Gli elettori svizzeri si sono pronunciati ieri in merito alla possibilità di accelerare l’uscita dal nucleare, chiudendo tre dei cinque reattori presenti nel paese già nel corso del prossimo anno. L’iniziativa referendaria, promossa dai Verdi e dalla sinistra, proponeva infatti di limitare a 45 anni la durata massima in servizio di ciascun reattore.
I sì alla chiusura oltre il 45 per cento
A votare a favore è stato il 45,77 per cento degli elettori, contro il 54,23 di cittadini contrari ad anticipare l’addio all’atomo (anche se in realtà come le città di Basilea e di Ginevra, i sì hanno vinto con oltre il 60 per cento). L’affluenza alle urne è stata in ogni caso scarsa – pari a meno del 45 per cento – perché in gioco non c’era l’avvenire del nucleare in Svizzera, ma unicamente il calendario di chiusura dei cinque reattori, che ancora oggi forniscono circa un terzo dell’energia elettrica consumata nella nazione alpina.
All’indomani della catastrofe di Fukushima, le autorità elvetiche avevano in effetti deciso di abbandonare l’atomo. Il problema è che non sono state indicate date certe.
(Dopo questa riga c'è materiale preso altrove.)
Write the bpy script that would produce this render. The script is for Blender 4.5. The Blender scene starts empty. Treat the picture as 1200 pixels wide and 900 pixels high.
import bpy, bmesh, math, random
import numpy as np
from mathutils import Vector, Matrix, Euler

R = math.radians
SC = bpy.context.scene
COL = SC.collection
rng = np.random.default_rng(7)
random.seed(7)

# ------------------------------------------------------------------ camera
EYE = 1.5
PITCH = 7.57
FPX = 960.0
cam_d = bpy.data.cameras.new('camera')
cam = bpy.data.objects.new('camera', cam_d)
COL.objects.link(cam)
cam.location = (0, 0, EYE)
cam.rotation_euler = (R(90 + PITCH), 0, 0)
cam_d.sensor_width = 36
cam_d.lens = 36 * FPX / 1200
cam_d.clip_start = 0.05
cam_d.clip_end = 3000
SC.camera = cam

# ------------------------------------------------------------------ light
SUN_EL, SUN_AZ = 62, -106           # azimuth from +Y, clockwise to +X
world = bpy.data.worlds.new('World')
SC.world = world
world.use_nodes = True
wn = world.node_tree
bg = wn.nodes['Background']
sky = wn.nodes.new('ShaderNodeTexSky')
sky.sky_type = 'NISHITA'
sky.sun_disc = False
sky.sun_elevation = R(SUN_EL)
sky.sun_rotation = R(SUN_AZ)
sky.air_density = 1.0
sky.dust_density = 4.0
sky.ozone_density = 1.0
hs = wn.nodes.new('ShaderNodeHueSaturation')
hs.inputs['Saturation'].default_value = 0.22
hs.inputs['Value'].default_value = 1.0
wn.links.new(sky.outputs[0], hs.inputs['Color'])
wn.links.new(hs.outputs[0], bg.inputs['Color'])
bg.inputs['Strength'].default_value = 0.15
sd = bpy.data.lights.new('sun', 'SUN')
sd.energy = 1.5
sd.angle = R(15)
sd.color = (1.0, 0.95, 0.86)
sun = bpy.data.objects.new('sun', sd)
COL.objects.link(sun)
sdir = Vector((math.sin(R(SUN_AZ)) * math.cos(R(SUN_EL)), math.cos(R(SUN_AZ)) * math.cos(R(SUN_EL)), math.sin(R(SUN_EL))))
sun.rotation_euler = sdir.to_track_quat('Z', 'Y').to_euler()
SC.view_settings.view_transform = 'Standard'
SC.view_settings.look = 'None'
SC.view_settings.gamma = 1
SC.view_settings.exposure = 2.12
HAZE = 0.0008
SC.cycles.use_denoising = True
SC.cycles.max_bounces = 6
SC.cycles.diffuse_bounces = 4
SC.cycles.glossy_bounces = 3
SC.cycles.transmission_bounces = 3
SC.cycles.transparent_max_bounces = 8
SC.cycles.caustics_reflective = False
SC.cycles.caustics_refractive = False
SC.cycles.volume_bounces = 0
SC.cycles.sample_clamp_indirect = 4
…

Non a caso i Verdi si sono domandati durante la campagna referendaria “se occorra aspettare un incidente” per decidere definitivamente quando saranno chiuse le centrali.
Una domanda per nulla retorica, se si tiene conto che ad esempio il sito di Beznau, situato nel cantone settentrionale di Aargau, non lontano dalla frontiera con la Germania, è in servizio ormai da ben 47 anni. Si tratta della più vecchia centrale nucleare del mondo, dopo la chiusura del reattore di Oldsbury, nel Regno Unito, disposto nel 2012.
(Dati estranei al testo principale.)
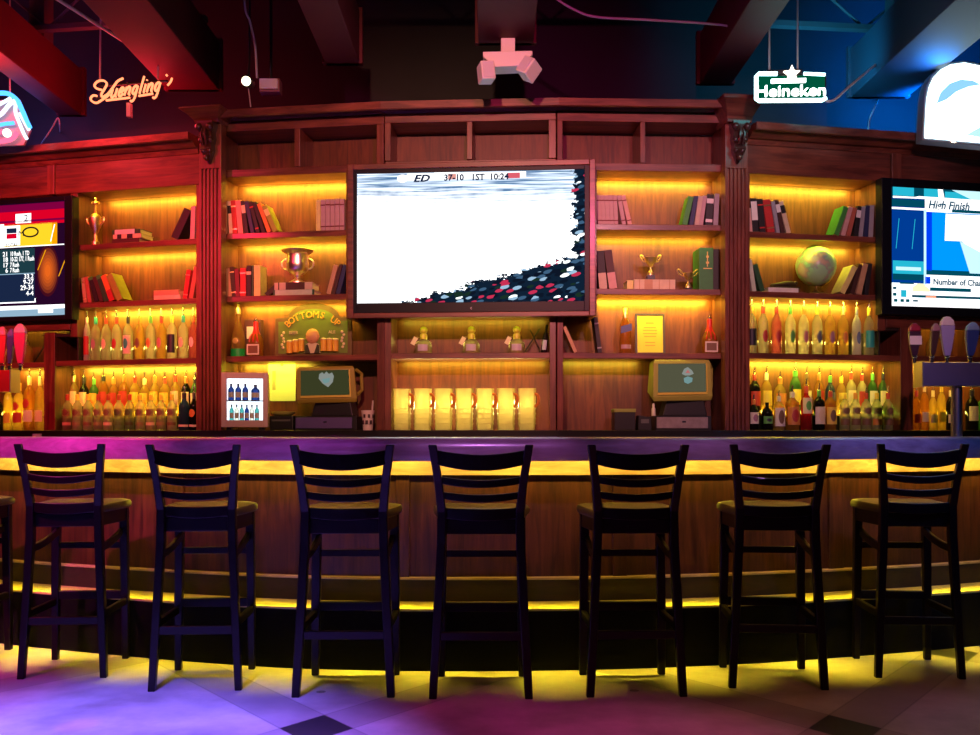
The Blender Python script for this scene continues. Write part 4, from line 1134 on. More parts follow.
# trophies and cups
def handle(m, sx, pts, r): m.tube(curve3([(sx*x, 0, z) for x, z in pts], 5), r, 6)
def cup(bay, px, v, zs, h, prof, base, hand, label, metal, name='trophy_cup', figure=None, basemat=None, cat='trophy'):
    t = thing(name, label, cat, bay.at(px, v, zs), bay.rot); k = bay.m(px, v)
    MB().lathe([(r*k, z*k) for r, z in prof], 20).obj('bowl', metal, t, smooth=True)
    if base: MB().lathe([(r*k, z*k) for r, z in base], 16 if not basemat else 4, sq=0).obj('base', basemat or metal, t, smooth=True)
    for sx in (-1, 1):
        m = MB(); handle(m, sx, [(x*k, z*k) for x, z in hand], .8*k); m.obj('handle', metal, t, smooth=True)
    if figure:
        m = MB(); figure(m, k); m.obj('finial', metal, t, smooth=True)
    return t
def cross(m, k):
    m.lathe([(1.6*k, 32*k), (1*k, 35*k), (.8*k, 40*k), (1.0*k, 48*k)], 8)
    m.tube([(-4*k, 0, 43*k), (4*k, 0, 43*k)], 1.4*k, 8); m.ball((0, 0, 43*k), 2*k, 8); m.ball((0, 0, 47*k), 1.6*k, 8)
cup(BL, 95.5, .06, ZS['L1'], 48, [(2, 9), (1.6, 12), (3, 14.5), (5.2, 19), (6.6, 25), (6.8, 28), (5.6, 28.5), (4, 31), (2, 32.5)], [(4, 0), (4, 4), (2.2, 5), (1.8, 9.2)],
    [(5.6, 21), (9.2, 24), (9.6, 28), (6.8, 27)], 'tall gold trophy with cross finial, on the top shelf by the left TV', GOLD, figure=cross)
cup(BCL, 297.5, .10, z_cup, 33, [(2.2, 5.5), (3.2, 8), (8, 10.5), (10.6, 14), (11.2, 20), (10.4, 25), (11, 29), (15.5, 32), (16, 33), (15.2, 33), (9.8, 28.5), (9.4, 20), (0.2, 12)],
    [(9, 0), (9, 1.2), (5, 3), (2.4, 5.6)], [(10.6, 14), (15.5, 16), (16.2, 22), (10.8, 25.5)], 'large silver loving cup with two handles, standing on flat books left of the big TV', SILVER, 'loving_cup', cat='cup')
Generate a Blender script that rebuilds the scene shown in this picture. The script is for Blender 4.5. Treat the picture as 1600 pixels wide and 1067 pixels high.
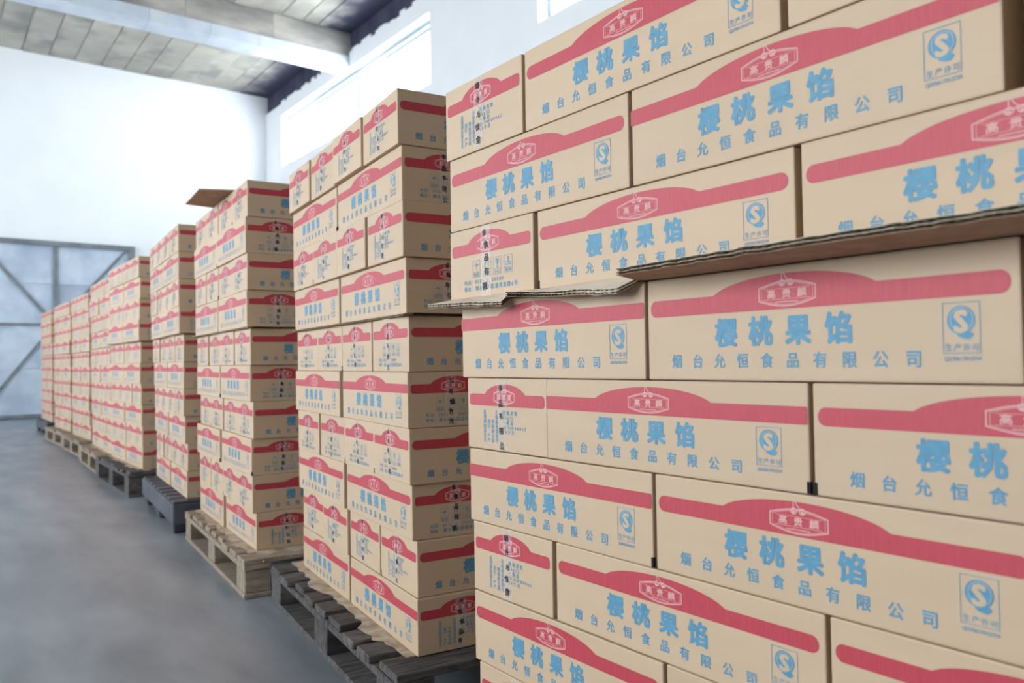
import bpy, math, random
from mathutils import Matrix, Vector
random.seed(7)
SC = bpy.context.scene
COL = SC.collection
for o in list(bpy.data.objects):
    bpy.data.objects.remove(o)

# ------------------------------------------------------------------ camera
EYE = 0.852
ROT = ((0.7969610529, -0.0032175446, -0.6040221251),
       (-0.6038448210, -0.0290498319, -0.7965723692),
       (-0.0149837341, 0.9995727861, -0.0250944823))
cd = bpy.data.cameras.new('camera')
cam = bpy.data.objects.new('camera', cd)
COL.objects.link(cam)
M = Matrix(ROT).to_4x4()
M.translation = (0, 0, EYE)
cam.matrix_world = M
cd.sensor_fit = 'HORIZONTAL'; cd.sensor_width = 36.0; cd.lens = 27.455
cd.clip_start = 0.02; cd.clip_end = 200
cd.dof.use_dof = True; cd.dof.focus_distance = 1.55; cd.dof.aperture_fstop = 4.5
SC.camera = cam

# ------------------------------------------------------------------ world, lights, exposure
wd = bpy.data.worlds.new('world'); SC.world = wd; wd.use_nodes = True
bg = wd.node_tree.nodes['Background']
bg.inputs[0].default_value = (0.86, 0.93, 1.0, 1); bg.inputs[1].default_value = 5.0
wd.cycles.sampling_method = 'NONE'
SC.view_settings.view_transform = 'Standard'; SC.view_settings.look = 'None'
SC.view_settings.exposure = 0.0; SC.view_settings.gamma = 1.0
SC.view_settings.use_curve_mapping = False
SC.cycles.max_bounces = 7; SC.cycles.diffuse_bounces = 4; SC.cycles.glossy_bounces = 2; SC.cycles.transparent_max_bounces = 8; SC.cycles.caustics_reflective = False; SC.cycles.caustics_refractive = False

XL, XR, YB, YF, ZC = -4.8, 5.617, -11.0, 15.6, EYE + 5.44      # room
WALL = 0.26
WIN_R = [(9.19, 14.76), (1.25, 6.82)]                          # high strip windows on the right wall
WZ0, WZ1 = EYE + 3.86, EYE + 4.86
WIN_L_ASSUMED = [(10.0, 15.0), (4.2, 9.2), (-0.9, 3.4)]                 # tall windows assumed in the unseen left wall, added for side light
LZ0, LZ1 = 0.9, 3.7

def area(name, loc, rot, sx, sy, power, col=(0.93, 0.97, 1.0), spread=180):
    l = bpy.data.lights.new(name, 'AREA'); l.shape = 'RECTANGLE'; l.size = sx; l.size_y = sy
    l.energy = power; l.color = col; l.spread = math.radians(spread)
    o = bpy.data.objects.new(name, l); o.location = loc; o.rotation_euler = rot; COL.objects.link(o)
    return o
for (a, b) in WIN_R:   # daylight entering each right-hand window
    area('window_or_added_side_light', (XR + WALL + 0.02, (a + b) / 2, (WZ0 + WZ1) / 2), (0, math.radians(90), 0), WZ1 - WZ0, b - a, 240)
for (a, b) in WIN_L_ASSUMED:   # added side light through each assumed left-hand window
    area('window_or_added_side_light', (XL - WALL - 0.02, (a + b) / 2, (LZ0 + LZ1) / 2), (0, math.radians(-90), 0), LZ1 - LZ0, b - a, 210)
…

Il governo contrario ad anticipare l’addio al nucleare
Se il sì avesse vinto, anche la centrale di Muhlberg – attiva dal 1972 nel cantone di Berna – sarebbe stata bloccata. Mentre si sarebbero salvati i siti atomici di Gosgen e di Leibstadt, in servizio rispettivamente dal 1979 e dal 1984. Soprattutto, il sistema di produzione elvetico avrebbe potuto accelerare la propria transizione: ad oggi circa il 60 per cento nell’energia elettrica svizzera proviene da centrali idroelettriche, un terzo dal nucleare e solamente poco più del 4 per cento da eolico e solare.
Il governo, contrario all’accelerazione dell’uscita dal nucleare, ha accolto il no con soddisfazione. Il ministro dell’Ambiente Doris Leuthard, in particolare, si è detta “sollevata”. Al contrario il deputato socialista Roger Nordmann ha sottolineato il buon risultato raggiunto in termini percentuali: “La popolazione non sostiene l’atomo”. “Siamo contenti dell’ampio sostegno che è stato dato alla nostra iniziativa”, gli ha fatto eco la presidente dei Verdi, Regula Rytz.